A court terme, et avant que les promesses gouvernementales ne produisent vraiment leurs effets, il pourrait bien y avoir un moyen simple, qui consiste à faire appel à la générosité des Français et qui pourrait se déployer sans tarder.
Aujourd’hui, dans la plupart des grandes surfaces et des commerces alimentaires, grâce aux terminaux de paiement par carte de crédit (TPE), il est possible d’effectuer un arrondi à l’euro ou au demi-euro supérieur pour soutenir telle ou telle cause.
Il serait donc tout à fait envisageable de proposer pendant un temps donné que les arrondis de caisse soient effectués au profit des agriculteurs.
La technologie le permettant, chacun pourrait, lors de son passage en caisse, faire le choix de donner ce qu’il veut en fonction de ses moyens, de quelques centimes à quelques euros.

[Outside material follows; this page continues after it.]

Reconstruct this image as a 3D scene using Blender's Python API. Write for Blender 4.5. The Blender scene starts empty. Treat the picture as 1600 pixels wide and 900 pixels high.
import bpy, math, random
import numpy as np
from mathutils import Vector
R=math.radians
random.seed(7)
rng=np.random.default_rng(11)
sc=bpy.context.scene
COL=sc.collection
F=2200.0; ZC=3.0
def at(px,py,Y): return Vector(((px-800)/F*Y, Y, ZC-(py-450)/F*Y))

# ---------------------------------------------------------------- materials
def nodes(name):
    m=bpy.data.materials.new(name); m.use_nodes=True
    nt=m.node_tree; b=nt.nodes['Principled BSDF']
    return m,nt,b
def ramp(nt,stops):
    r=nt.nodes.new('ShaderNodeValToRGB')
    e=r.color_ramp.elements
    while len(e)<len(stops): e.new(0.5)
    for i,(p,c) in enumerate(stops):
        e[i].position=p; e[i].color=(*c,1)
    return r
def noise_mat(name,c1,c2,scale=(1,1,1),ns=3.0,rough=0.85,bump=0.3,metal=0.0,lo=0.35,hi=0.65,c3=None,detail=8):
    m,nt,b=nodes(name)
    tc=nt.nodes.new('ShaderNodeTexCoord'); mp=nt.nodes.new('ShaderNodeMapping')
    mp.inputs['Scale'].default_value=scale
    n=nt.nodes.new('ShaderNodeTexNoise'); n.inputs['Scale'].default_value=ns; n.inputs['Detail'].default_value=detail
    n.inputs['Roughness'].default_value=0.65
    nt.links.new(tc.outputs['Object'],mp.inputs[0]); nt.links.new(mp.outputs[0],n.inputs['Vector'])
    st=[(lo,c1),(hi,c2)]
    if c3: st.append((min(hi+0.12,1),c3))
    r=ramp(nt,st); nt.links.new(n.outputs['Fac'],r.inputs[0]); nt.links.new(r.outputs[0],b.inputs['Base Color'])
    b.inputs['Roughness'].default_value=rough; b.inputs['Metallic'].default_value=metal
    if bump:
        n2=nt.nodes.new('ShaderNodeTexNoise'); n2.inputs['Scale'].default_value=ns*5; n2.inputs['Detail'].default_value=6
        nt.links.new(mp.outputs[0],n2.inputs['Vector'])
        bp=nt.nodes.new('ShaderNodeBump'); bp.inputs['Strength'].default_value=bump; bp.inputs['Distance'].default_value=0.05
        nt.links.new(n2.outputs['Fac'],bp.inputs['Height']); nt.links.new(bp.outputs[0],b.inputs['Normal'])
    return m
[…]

Les petits ruisseaux de micro-dons faisant les grandes rivières, des millions d’euros pour être ainsi récoltés chaque mois. Et si les industriels de l’agroalimentaire et les distributeurs étaient réellement sincères dans leur intention d’aller vers un meilleur partage à la valeur avec les agriculteurs, ils pourraient s’engager à doubler la mise des dons réalisés par les Français. Nous pourrions même imaginer que cet appel à la générosité des entreprises puisse s’étendre à toutes celles qui le souhaitent et se sentent concernées.
Reste bien sûr à imaginer le dispositif de redistribution de ces Dons pour nos Agriculteurs (acronyme : DonA), mais dans un pays bien organisé comme la France sur le plan administratif, il ne doit pas être très compliqué d’identifier les agriculteurs dont le revenu est, par exemple, inférieur au SMIC et de leur reverser chaque mois un complément de revenu provenant de la collecte du DonA.
Dans tous les cas, si nous voulons préserver notre tissu agricole et assurer notre souveraineté alimentaire, il faudra accepter de payer le juste prix à ceux qui en constituent le maillon essentiel.
C’est également à cette condition de dignité que l’ensemble du monde agricole pourra s’engager sereinement dans la transition écologique.